It was a game, but it couldn't last long. Phelan whimpered and tried to climb the rock wall at the blind end of his pocket. Margie cajoled and told Snuffles how good friends they had always been, and wouldn't he let her go? Billy Cross filled his pipe and lit it and sat down to wait it out.
Phelan went first, and he died like a craven. But no one, not sure how he himself might die, should hold that overly against a man.
Snuffles thundered in, cut him down in the middle of a scream, and rushed back to his commanding spot in the middle of the weapons center.
Margie spread out her hands and began to cry, softly, not really in terror, when he attacked. The pseudo-bear broke her neck, but with a blow that was almost gentle in comparison with the others, and he scurried again to center.
And Billy Cross puffed on his pipe. “I hate to go like this, Snuff, old boy. In fact, I hate to go at all. If I made a mistake to die for, it was in being such a pleasant, trusting fellow. I wonder if you ever noticed, Snuff, what a fine, upstanding fellow I really am?”
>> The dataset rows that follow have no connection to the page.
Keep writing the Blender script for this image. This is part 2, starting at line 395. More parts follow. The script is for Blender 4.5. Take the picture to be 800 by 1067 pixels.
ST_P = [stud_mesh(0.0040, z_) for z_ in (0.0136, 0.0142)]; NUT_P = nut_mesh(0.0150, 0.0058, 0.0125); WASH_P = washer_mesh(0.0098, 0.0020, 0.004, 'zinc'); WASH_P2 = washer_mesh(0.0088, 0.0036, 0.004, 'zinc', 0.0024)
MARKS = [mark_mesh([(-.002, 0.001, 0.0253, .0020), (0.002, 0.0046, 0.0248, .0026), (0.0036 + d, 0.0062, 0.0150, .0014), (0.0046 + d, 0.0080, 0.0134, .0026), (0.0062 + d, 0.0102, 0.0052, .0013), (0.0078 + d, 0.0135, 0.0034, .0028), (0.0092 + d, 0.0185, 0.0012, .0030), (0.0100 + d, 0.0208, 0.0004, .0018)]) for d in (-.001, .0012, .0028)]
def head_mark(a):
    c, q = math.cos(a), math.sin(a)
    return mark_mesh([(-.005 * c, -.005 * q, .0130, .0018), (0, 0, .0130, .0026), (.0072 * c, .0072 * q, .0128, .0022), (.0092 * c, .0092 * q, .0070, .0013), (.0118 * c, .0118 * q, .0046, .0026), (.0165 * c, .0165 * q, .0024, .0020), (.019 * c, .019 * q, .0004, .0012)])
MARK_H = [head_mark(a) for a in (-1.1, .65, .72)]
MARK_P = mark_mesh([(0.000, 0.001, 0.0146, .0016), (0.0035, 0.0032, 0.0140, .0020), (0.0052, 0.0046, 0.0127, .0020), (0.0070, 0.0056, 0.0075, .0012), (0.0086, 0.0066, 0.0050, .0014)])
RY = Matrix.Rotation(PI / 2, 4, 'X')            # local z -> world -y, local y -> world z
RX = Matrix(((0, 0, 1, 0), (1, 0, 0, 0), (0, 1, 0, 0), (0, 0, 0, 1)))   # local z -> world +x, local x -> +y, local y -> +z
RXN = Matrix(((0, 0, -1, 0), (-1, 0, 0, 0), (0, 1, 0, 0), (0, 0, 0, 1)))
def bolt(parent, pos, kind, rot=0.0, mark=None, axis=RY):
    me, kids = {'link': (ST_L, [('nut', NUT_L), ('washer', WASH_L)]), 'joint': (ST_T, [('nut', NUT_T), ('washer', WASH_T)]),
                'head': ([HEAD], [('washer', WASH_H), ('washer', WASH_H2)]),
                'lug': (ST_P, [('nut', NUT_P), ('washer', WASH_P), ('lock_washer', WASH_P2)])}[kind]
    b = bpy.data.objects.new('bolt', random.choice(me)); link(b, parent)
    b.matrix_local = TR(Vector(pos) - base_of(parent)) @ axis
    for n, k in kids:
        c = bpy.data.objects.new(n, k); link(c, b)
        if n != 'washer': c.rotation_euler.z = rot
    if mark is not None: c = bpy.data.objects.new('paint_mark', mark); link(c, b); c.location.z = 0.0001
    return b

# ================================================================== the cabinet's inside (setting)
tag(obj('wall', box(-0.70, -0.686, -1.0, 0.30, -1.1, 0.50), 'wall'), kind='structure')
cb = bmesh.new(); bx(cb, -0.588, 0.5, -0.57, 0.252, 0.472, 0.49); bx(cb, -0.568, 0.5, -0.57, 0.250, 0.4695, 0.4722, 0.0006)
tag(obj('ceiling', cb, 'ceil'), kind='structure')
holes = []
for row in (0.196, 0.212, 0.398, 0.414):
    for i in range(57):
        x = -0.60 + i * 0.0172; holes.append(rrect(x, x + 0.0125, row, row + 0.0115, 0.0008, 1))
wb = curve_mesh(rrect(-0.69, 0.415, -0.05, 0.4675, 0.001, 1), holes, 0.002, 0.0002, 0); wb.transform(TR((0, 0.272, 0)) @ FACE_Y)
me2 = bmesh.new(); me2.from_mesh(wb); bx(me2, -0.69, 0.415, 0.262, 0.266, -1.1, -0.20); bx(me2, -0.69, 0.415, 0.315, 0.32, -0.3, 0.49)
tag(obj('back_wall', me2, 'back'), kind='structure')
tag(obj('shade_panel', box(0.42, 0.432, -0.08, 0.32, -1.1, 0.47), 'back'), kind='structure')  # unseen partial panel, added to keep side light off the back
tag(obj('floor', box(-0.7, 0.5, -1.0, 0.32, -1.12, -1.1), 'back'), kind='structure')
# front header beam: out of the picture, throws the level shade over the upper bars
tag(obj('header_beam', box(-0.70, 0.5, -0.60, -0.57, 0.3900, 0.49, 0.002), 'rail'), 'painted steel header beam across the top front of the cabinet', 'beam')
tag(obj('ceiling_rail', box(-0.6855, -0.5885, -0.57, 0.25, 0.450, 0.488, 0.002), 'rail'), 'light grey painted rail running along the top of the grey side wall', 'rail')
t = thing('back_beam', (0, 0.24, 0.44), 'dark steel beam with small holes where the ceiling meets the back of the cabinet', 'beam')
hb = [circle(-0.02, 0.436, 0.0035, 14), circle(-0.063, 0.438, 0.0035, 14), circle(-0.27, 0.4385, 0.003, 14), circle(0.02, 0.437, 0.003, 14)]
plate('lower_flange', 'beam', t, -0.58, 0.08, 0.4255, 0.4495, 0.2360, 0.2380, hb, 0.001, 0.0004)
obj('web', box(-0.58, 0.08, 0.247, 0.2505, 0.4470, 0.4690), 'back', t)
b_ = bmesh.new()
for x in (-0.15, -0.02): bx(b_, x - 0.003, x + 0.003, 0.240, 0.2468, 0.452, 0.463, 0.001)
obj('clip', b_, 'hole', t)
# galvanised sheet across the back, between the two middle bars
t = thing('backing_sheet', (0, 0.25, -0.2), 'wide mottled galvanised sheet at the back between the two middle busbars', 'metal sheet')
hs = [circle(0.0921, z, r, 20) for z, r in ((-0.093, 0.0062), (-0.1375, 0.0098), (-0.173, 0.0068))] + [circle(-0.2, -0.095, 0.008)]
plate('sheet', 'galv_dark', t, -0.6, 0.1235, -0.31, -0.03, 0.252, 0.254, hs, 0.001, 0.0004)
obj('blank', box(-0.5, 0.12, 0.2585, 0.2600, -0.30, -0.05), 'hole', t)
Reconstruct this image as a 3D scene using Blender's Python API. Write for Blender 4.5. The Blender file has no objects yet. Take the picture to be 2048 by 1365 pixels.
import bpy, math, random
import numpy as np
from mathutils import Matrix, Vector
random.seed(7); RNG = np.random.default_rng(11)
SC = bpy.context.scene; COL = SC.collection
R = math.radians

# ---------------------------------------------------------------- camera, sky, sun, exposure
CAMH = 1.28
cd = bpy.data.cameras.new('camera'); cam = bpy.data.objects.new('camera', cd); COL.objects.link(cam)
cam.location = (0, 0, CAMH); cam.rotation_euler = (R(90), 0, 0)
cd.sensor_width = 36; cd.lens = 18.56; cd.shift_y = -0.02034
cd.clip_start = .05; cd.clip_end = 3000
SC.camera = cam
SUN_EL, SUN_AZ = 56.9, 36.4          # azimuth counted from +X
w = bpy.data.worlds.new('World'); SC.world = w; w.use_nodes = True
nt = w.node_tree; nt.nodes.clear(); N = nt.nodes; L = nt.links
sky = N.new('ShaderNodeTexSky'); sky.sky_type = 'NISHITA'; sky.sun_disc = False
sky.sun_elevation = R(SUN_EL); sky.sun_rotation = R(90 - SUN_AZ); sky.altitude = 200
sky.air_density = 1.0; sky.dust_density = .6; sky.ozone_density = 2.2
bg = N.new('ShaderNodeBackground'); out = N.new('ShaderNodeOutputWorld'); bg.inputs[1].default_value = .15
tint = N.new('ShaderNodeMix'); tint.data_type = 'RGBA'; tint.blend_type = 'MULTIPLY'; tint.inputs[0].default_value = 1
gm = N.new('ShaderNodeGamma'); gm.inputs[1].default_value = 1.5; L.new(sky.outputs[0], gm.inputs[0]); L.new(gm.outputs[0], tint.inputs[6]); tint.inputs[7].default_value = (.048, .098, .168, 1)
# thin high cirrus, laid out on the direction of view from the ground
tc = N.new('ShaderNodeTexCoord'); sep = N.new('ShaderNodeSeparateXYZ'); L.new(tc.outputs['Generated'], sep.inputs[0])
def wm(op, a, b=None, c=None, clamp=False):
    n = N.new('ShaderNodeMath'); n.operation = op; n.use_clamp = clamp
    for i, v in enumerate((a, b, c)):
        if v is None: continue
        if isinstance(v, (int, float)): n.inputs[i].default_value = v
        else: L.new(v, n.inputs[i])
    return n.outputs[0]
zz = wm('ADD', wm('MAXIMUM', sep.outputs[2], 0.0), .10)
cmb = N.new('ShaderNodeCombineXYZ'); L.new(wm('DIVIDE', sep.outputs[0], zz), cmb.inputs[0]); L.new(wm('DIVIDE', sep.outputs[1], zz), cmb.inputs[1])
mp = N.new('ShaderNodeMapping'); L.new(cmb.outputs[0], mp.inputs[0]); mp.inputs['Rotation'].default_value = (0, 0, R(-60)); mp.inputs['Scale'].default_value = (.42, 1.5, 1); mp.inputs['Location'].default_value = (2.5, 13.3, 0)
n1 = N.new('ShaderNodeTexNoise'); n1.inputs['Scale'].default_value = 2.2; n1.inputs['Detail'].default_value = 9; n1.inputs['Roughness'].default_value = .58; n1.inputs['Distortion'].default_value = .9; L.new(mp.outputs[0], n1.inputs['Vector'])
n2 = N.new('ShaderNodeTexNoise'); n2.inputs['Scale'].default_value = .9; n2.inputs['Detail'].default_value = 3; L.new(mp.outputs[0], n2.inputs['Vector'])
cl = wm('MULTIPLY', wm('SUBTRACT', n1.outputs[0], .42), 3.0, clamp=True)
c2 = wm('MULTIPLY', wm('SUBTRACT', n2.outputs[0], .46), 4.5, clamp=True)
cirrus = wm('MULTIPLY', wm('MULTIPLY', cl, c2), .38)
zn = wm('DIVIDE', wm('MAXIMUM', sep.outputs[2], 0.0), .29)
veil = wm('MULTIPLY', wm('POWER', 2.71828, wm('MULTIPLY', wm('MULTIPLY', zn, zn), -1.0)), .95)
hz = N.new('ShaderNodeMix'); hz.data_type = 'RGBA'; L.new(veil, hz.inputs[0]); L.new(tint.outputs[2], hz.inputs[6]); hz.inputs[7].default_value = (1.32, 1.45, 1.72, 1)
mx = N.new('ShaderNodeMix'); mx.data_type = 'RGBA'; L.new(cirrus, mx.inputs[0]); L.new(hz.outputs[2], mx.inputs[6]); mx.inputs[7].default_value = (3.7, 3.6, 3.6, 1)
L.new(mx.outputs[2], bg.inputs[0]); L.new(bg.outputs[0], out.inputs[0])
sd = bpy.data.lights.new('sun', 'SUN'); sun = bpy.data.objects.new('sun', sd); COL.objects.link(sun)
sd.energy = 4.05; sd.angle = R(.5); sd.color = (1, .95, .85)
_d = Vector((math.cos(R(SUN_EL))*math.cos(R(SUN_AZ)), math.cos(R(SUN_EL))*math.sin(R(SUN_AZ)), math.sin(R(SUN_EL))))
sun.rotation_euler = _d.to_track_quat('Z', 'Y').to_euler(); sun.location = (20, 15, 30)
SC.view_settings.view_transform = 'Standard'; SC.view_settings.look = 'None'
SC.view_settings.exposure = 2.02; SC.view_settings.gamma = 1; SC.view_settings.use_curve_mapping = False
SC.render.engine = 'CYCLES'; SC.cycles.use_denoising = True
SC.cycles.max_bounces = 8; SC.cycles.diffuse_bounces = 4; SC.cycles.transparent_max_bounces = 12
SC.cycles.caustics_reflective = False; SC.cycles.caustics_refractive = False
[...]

And that was the last thing Billy Cross ever said, for the big animal struck him dead with one tearing blow. And the smoke still drifted in the air from Billy's pipe.
I think part of the real horror of "Snuffles" is that Lafferty describes the characters in such a way that they represent elements of our own psyches. Therefore their deaths in some way feel like a punishment for faults we find within ourselves.